Ao contrário do que quer dar a entender José Manuel Ribeiro, que se fica por uma análise supérflua que não passa das indicações dadas pela cultura popular, o discurso de Kennedy visava, essencialmente, responsabilizar-se a si mesmo, enquanto Presidente que acabava de ser eleito. O discurso começava assim: Hoje observamos, não a vitória de um partido, mas a celebração da liberdade, simbolizando tanto um fim como um início, significando tanto renovação como mudança.[3] E, enquanto admitia que o sucesso do país dependia mais dos cidadãos do que de si mesmo,[4] o Presidente Norte-americano, após o trecho transcrito por José Manuel Ribeiro, concluía: Finalmente, sejam cidadãos da América ou cidadãos do mundo, exijam de nós os mesmos standards de força e sacrifício que nós vos pedimos.[5] Pena é que José Manuel Ribeiro se tenha esquecido, ou não conheça este trecho!

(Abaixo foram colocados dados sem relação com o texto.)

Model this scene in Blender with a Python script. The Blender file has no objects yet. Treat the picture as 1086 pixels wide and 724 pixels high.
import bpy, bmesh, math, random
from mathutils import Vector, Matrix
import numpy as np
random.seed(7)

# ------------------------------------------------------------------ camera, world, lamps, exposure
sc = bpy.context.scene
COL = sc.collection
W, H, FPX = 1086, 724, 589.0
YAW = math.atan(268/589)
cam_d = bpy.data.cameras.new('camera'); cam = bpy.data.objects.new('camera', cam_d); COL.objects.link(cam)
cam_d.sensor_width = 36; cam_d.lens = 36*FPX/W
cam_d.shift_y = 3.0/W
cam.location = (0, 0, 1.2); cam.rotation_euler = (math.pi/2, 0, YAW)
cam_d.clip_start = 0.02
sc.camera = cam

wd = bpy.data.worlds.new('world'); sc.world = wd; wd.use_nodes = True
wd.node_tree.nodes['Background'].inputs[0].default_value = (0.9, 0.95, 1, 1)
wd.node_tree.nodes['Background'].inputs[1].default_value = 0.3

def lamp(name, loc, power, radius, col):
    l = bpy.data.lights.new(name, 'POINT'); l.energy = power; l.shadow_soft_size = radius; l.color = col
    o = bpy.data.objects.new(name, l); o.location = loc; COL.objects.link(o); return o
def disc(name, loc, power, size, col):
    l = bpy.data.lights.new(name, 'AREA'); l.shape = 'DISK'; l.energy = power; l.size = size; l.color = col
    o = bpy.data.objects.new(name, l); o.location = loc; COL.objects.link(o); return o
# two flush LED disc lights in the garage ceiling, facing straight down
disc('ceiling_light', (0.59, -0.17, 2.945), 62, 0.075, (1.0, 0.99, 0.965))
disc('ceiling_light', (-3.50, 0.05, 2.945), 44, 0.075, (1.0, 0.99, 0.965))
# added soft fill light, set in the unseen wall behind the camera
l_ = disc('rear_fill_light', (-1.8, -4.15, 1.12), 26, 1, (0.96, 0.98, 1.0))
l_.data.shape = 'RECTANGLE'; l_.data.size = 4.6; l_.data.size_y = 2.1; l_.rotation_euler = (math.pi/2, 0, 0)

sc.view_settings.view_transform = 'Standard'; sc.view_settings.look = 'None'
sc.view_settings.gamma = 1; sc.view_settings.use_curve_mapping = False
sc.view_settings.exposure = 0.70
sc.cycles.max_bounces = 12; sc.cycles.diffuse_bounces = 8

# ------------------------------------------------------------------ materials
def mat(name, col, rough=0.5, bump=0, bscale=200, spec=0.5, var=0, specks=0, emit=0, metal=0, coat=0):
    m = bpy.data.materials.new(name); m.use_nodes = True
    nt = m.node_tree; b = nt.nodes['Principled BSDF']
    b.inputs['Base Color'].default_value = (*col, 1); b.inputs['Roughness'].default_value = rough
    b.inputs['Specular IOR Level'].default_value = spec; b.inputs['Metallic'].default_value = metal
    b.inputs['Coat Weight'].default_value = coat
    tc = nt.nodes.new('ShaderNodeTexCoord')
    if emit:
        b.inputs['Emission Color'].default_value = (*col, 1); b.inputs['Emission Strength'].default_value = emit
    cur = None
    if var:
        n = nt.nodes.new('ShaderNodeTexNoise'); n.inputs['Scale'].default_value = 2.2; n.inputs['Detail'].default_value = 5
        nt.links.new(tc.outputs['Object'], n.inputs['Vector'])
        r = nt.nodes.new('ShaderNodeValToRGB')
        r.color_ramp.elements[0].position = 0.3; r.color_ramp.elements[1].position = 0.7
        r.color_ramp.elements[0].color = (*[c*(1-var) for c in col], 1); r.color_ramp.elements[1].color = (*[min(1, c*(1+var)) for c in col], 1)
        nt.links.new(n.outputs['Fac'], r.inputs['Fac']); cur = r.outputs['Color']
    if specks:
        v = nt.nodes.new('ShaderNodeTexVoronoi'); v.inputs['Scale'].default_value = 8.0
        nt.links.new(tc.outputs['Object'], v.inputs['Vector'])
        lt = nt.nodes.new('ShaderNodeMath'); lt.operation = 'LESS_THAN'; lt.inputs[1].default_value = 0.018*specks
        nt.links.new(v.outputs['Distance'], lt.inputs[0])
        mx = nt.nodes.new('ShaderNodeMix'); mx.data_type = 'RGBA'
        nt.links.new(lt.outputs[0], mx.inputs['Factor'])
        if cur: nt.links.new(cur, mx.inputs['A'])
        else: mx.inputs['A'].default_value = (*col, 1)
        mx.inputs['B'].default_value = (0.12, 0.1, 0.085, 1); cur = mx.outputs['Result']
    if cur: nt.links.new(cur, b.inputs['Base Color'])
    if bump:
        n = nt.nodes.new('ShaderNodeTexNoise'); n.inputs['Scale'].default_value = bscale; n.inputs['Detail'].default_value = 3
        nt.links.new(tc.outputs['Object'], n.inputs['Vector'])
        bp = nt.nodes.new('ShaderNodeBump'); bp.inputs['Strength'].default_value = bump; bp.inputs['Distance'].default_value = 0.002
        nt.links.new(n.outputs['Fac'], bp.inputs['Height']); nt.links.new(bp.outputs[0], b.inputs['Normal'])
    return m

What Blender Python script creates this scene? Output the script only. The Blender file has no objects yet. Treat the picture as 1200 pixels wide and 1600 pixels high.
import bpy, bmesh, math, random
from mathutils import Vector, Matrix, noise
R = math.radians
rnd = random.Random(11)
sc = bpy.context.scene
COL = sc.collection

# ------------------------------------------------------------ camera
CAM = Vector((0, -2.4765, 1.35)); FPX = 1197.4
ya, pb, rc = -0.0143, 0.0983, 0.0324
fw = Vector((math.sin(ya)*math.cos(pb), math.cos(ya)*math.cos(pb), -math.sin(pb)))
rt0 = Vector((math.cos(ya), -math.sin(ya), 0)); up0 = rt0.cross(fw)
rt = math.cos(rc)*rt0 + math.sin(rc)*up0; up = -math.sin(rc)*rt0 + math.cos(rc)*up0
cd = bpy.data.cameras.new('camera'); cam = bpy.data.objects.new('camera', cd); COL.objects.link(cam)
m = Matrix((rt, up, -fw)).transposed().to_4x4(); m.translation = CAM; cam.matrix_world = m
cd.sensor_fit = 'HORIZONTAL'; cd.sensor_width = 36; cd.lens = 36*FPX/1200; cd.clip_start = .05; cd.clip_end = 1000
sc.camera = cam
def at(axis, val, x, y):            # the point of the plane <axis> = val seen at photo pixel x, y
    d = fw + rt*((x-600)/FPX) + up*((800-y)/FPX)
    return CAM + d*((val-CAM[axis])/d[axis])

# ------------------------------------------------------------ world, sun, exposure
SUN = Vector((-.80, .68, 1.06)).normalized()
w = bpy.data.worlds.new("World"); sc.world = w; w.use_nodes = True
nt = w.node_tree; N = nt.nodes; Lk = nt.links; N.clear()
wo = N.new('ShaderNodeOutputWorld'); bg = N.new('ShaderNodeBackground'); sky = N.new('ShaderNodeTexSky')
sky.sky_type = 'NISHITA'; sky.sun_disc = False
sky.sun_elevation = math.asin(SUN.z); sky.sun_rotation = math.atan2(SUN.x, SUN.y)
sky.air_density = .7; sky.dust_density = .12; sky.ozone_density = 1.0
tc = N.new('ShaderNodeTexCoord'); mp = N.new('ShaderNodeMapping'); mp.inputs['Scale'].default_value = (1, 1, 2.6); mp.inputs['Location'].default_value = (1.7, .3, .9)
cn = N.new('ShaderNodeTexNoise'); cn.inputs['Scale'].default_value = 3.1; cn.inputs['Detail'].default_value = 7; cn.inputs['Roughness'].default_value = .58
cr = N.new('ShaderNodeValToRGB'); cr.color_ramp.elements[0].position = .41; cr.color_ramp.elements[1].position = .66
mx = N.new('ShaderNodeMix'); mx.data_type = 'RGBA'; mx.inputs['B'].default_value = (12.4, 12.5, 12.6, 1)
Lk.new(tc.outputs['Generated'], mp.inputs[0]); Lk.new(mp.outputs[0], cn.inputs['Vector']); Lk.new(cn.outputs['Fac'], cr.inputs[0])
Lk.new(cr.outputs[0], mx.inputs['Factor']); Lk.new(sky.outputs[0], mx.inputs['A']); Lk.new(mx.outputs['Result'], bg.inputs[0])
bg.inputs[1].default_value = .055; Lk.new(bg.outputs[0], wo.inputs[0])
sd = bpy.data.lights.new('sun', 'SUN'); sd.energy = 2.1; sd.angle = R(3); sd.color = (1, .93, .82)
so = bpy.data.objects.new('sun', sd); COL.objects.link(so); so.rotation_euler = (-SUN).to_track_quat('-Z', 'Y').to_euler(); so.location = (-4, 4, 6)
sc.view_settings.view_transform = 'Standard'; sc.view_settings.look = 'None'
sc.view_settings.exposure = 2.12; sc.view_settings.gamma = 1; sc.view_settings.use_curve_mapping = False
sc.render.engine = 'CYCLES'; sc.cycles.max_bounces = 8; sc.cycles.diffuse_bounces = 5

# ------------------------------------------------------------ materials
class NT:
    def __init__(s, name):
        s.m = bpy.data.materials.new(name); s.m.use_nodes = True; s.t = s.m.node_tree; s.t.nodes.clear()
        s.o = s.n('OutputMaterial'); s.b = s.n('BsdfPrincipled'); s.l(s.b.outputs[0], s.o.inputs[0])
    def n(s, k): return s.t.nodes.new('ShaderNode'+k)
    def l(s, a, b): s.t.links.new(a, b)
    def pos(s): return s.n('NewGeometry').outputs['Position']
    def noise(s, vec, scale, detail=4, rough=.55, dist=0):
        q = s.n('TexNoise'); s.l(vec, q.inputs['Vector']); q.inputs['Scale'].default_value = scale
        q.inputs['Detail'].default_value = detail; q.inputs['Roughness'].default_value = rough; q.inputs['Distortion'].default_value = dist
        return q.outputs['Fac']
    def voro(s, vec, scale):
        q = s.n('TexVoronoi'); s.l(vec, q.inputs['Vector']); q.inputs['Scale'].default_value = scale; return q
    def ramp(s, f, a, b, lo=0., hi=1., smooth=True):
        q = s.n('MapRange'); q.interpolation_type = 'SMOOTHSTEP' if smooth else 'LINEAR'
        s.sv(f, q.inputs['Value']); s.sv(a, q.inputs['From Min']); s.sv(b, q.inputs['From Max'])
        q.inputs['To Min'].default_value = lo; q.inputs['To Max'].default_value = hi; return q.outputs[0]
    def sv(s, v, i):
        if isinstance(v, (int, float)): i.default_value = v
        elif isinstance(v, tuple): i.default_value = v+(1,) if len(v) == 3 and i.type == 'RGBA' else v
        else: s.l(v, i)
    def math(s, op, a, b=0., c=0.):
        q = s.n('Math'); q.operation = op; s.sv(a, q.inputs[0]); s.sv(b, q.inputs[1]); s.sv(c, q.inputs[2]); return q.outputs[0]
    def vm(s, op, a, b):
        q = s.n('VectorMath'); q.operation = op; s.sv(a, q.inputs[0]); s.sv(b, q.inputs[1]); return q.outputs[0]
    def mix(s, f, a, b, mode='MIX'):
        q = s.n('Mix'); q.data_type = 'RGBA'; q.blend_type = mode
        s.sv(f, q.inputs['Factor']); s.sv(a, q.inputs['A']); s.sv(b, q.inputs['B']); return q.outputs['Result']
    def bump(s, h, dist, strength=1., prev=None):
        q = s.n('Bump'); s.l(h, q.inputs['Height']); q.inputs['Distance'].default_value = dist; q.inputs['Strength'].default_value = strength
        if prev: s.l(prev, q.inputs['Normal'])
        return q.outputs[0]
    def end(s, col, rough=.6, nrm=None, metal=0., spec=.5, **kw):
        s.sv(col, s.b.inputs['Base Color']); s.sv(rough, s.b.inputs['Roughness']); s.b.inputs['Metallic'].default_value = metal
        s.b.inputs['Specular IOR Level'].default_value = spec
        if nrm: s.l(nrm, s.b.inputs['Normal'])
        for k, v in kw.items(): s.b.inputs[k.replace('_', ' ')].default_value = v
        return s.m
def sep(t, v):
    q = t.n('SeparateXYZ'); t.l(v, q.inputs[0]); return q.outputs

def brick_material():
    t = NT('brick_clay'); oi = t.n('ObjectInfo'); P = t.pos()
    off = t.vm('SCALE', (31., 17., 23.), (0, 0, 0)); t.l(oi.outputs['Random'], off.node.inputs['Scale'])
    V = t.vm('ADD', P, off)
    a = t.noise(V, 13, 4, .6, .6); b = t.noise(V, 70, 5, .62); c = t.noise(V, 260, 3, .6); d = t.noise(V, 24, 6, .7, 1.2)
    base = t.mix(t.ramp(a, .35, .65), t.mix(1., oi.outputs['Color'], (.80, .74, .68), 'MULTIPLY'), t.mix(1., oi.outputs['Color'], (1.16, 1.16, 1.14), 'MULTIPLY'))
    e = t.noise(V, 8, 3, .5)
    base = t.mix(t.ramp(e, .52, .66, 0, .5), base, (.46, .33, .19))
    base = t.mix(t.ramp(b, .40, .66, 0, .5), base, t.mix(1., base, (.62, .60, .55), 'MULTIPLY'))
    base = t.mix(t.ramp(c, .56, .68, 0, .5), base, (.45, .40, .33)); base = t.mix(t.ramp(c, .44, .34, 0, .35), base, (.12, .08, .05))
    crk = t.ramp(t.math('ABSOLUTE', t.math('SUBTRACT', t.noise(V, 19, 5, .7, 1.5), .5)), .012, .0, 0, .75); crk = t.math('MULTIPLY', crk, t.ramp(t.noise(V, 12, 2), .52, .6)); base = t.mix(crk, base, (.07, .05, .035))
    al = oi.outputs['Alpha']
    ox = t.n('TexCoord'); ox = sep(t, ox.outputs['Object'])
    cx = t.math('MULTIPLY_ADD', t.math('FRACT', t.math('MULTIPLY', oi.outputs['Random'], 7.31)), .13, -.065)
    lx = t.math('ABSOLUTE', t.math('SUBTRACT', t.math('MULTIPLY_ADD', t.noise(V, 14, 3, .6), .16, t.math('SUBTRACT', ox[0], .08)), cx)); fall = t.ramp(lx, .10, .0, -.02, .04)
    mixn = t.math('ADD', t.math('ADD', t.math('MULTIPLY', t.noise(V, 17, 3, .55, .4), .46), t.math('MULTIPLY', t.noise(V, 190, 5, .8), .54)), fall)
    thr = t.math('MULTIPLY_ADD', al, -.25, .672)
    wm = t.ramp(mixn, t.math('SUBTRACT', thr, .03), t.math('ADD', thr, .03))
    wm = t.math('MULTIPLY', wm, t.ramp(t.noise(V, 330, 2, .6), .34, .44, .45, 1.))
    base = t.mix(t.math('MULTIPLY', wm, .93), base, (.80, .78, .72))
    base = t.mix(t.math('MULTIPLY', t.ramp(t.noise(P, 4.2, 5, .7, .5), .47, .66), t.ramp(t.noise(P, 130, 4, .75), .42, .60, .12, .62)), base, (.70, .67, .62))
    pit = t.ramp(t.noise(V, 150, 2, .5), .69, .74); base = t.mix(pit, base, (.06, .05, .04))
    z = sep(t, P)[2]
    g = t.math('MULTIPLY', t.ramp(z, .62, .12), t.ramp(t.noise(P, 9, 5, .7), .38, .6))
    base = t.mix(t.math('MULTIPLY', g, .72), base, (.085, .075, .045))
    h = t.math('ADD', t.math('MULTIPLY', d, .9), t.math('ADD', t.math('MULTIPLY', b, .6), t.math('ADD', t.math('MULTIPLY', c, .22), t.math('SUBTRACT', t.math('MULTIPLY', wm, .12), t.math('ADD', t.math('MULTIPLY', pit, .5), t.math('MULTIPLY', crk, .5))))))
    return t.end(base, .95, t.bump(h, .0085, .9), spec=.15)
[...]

José Manuel Ribeiro, quer pelo papel que desempenha quer pelas reiteradas tentativas de se aproximar do poder central, poderia colocar-se numa posição de afirmação como figura de referência do concelho na política nacional. Porém, não o consegue fazer. Infelizmente, Valongo não tem na sua história recente qualquer autarca, deputado ou governante, de qualquer quadrante, que tenha feito a diferença e a quem nos possamos voltar como referência. Faltam figuras de projeção nacional. O triste momento JMR é representativo da mediocridade que grassa nos nossos políticos.
[1] https://www.jn.pt/opiniao/convidados/o-momento-kennedy-de-antonio-costa-12986089.html
[2] Speeches that changed the world (Quercus Publishing Ltd, 2007), pág.141
[3] Tradução livre. No original: We observe today not a victory of party but a celebration of freedom, symbolizing an end as well as a beginning, signifying a celebration as well as change.
[4] Na vossas mãos, meus caros concidadãos, mais do que nas minhas, irá residir o sucesso final ou o falhanço do nosso caminho – tradução livre. No original: In your hand, my fellow citizens, more than mine, will rest the final success or failure of our course.
[5] Tradução livre. No original: Finally, whether you are citizens of America or citizens of the world, ask of us here the same high standards of strength and sacrifice which we ask of you.